A community of heirs refers to several surviving dependents of a deceased person. Under Swiss law, this community is formed automatically, regardless of whether a will exists or whether one of the heirs intends to renounce their inheritance. According to Article 602 of the Swiss Civil Code (SCC), a community of heirs exists until the division of the inheritance among the participating heirs has been fully completed.
From the moment a community of heirs comes into effect, all heirs share the joint right to the inheritance and are also jointly subject to the associated obligations set forth in Articles 602 and 604 of the Civil Code. This also applies if certain assets have already been promised to certain heirs in the testator’s will. They are also initially jointly liable for any debts.
The spouse and children of a deceased person are the first beneficiaries. Then come the descendants of the children, the deceased’s parents and descendants, the grandparents, and their descendants.
The statutory share is the legal right of certain individuals to a portion of the inheritance. These legally designated heirs usually consist of the first three parentele: spouse or registered life partner, children, and parents of the deceased.
A voluntary inheritance occurs when the testator, during his or her lifetime, determines in a will which shares he or she wishes to be given to certain individuals. Certain shares are fixed by law, and the testator can distribute the remaining assets himself or herself.
According to Article 566, paragraph 1 of the Swiss Civil Code, there is a statutory period of three months within which you can refuse or reject an inheritance for certain reasons. The declaration must be made in writing.

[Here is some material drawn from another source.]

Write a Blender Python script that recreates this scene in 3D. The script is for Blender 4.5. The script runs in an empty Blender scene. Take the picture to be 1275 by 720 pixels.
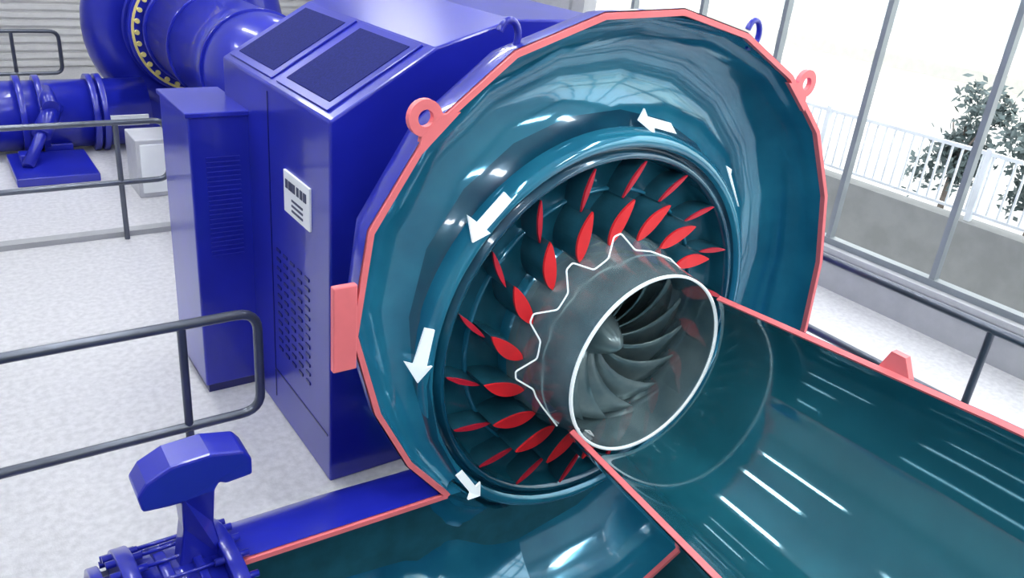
import bpy, math, random
from mathutils import Vector, Matrix
random.seed(4)
S=bpy.context.scene
S.view_settings.view_transform='Standard'
S.view_settings.look='None'
S.view_settings.exposure=0.45
COL=S.collection
pi=math.pi
def rad(a): return math.radians(a)

# ---------------- materials ----------------
def mat(name,col,rough=.4,metal=0,coat=0,noise=0,nscale=6,bump=0,bscale=40,emit=None,estr=0,col2=None,spec=None,alpha=1):
    m=bpy.data.materials.new(name); m.use_nodes=True
    nt=m.node_tree; b=nt.nodes['Principled BSDF']
    b.inputs['Base Color'].default_value=(*col,1)
    b.inputs['Roughness'].default_value=rough
    b.inputs['Metallic'].default_value=metal
    b.inputs['Coat Weight'].default_value=coat
    b.inputs['Coat Roughness'].default_value=.04
    b.inputs['Alpha'].default_value=alpha
    if spec is not None: b.inputs['Specular IOR Level'].default_value=spec
    tc=nt.nodes.new('ShaderNodeTexCoord')
    if col2 is None and noise>0: col2=tuple(c*(1-noise) for c in col)
    if col2 is not None:
        n=nt.nodes.new('ShaderNodeTexNoise'); n.inputs['Scale'].default_value=nscale; n.inputs['Detail'].default_value=6
        nt.links.new(tc.outputs['Object'],n.inputs['Vector'])
        r=nt.nodes.new('ShaderNodeValToRGB')
        r.color_ramp.elements[0].position=.35; r.color_ramp.elements[0].color=(*col2,1)
        r.color_ramp.elements[1].position=.65; r.color_ramp.elements[1].color=(*col,1)
        nt.links.new(n.outputs['Fac'],r.inputs['Fac']); nt.links.new(r.outputs['Color'],b.inputs['Base Color'])
    if bump>0:
        n2=nt.nodes.new('ShaderNodeTexNoise'); n2.inputs['Scale'].default_value=bscale
        nt.links.new(tc.outputs['Object'],n2.inputs['Vector'])
        bp=nt.nodes.new('ShaderNodeBump'); bp.inputs['Strength'].default_value=bump; bp.inputs['Distance'].default_value=.02
        nt.links.new(n2.outputs['Fac'],bp.inputs['Height']); nt.links.new(bp.outputs['Normal'],b.inputs['Normal'])
    if emit:
        b.inputs['Emission Color'].default_value=(*emit,1); b.inputs['Emission Strength'].default_value=estr
    return m
BLUE=mat('blue_paint',(.014,.022,.42),.28,0,.45,noise=.2,nscale=2)
BLUED=mat('dark_blue_panel',(.008,.012,.15),.35,0,.3,noise=.2)
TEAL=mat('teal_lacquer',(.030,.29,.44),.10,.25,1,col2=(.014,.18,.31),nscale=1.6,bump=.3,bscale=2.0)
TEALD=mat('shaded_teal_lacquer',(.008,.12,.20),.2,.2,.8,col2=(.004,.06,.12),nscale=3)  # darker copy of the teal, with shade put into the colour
TUBE=mat('tube_teal_lacquer',(.020,.18,.24),.06,.3,1,col2=(.010,.11,.155),nscale=1.3)
PINK=mat('section_cut_pink',(1,.22,.24),.45,noise=.08)
RED=mat('guide_vane_red',(.95,.025,.035),.35,noise=.12)
REDD=mat('stay_vane_red',(.62,.015,.04),.4,noise=.2)
WHITE=mat('white_paint',(.9,.93,.95),.4,noise=.04)
ARW=mat('white_added_glow',(.9,.97,1),.4,noise=.04,emit=(.85,.97,1),estr=.3)  # white paint with a slight glow added so arrows don't render grey
RING=mat('brushed_ring_metal',(.36,.48,.50),.2,.5,.6,col2=(.18,.30,.34),nscale=5,alpha=.72)
RUN=mat('runner_metal',(.32,.41,.42),.25,.5,.4,col2=(.15,.24,.26),nscale=4)
RAILM=mat('railing_steel',(.13,.145,.18),.3,.6,noise=.15)
FLOOR=mat('concrete_floor',(.66,.66,.68),.32,col2=(.54,.54,.56),nscale=22,bump=.06,bscale=90)
PITM=mat('pit_reflection_teal',(.025,.17,.23),.5,noise=.3)  # unseen pit, coloured teal so its reflection tints the inlet pipe
WALLM=mat('grey_wall_panel',(.40,.41,.43),.6,noise=.1)
CONC=mat('outdoor_concrete',(.25,.26,.26),.8,noise=.15,nscale=4)
FRAME=mat('window_frame_grey',(.25,.28,.30),.4,.3,noise=.1)
LEAF=mat('leaf_green',(.12,.17,.17),.6,noise=.4,nscale=12)
BARK=mat('bark',(.2,.17,.15),.8,noise=.4)
YEL=mat('brass_bolt',(.9,.78,.28),.3,.2,noise=.1)
SIGN=mat('sign_ink',(.05,.06,.12),.5,noise=.1)
LAMP=mat('lamp_tube',(1,1,1),.4,noise=.01,emit=(.97,.99,1),estr=24)
GREY=mat('cabinet_grey',(.55,.56,.6),.4,noise=.08)

# ---------------- mesh helpers ----------------
def empty(name,loc=(0,0,0)):
    o=bpy.data.objects.new(name,None); COL.objects.link(o); o.location=loc; o.empty_display_size=.1; return o
def mk(name,v,f,m,parent=None,smooth=False,bevel=0,angle=None):
    me=bpy.data.meshes.new(name); me.from_pydata([tuple(p) for p in v],[],f); me.validate(); me.update()
    if isinstance(m,(list,tuple)):
        for x in m: me.materials.append(x)
    else: me.materials.append(m)
    if smooth:
        for p in me.polygons: p.use_smooth=True
    o=bpy.data.objects.new(name,me); COL.objects.link(o)
    if parent: o.parent=parent
    if bevel:
        b=o.modifiers.new('bev','BEVEL'); b.width=bevel; b.segments=2; b.limit_method='ANGLE'
    return o
def boxvf(x0,x1,y0,y1,z0,z1,base=0):
    v=[(x0,y0,z0),(x1,y0,z0),(x1,y1,z0),(x0,y1,z0),(x0,y0,z1),(x1,y0,z1),(x1,y1,z1),(x0,y1,z1)]
    f=[(0,3,2,1),(4,5,6,7),(0,1,5,4),(1,2,6,5),(2,3,7,6),(3,0,4,7)]
    return v,[tuple(i+base for i in q) for q in f]
def box(name,x0,x1,y0,y1,z0,z1,m,parent=None,bevel=.006):
    v,f=boxvf(x0,x1,y0,y1,z0,z1); return mk(name,v,f,m,parent,bevel=bevel)
def boxes(name,lst,m,parent=None,bevel=0):
    V=[];F=[]
    for b in lst:
        v,f=boxvf(*b,base=len(V)); V+=v;F+=f
    return mk(name,V,F,m,parent,bevel=bevel)
def loft(name,rings,m,parent=None,closed=False,smooth=True,caps=False,wrap=False):
    n=len(rings[0]); V=[p for r in rings for p in r]; F=[]
    nr=len(rings)
    for i in range(nr if wrap else nr-1):
        i2=(i+1)%nr
        for j in range(n if closed else n-1):
            j2=(j+1)%n
            F.append((i*n+j,i*n+j2,i2*n+j2,i2*n+j))
    if caps:
        F.append(tuple(range(n))[::-1]); F.append(tuple((nr-1)*n+j for j in range(n)))
    return mk(name,V,F,m,parent,smooth=smooth)
def basis(d):
    d=Vector(d).normalized(); a=Vector((0,0,1)) if abs(d.z)<.9 else Vector((1,0,0))
    u=d.cross(a).normalized(); w=d.cross(u); return d,u,w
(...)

A distinction is made between two different cases of disinheritance. First, there is punitive disinheritance (Article 477 of the Swiss Civil Code), in which the complete disinheritance of an heir may be considered based on serious criminal offenses or culpable, serious cases of family neglect. Preventive disinheritance under Article 480 of the Swiss Civil Code can occur due to an heir’s financial indebtedness, but only to a certain extent.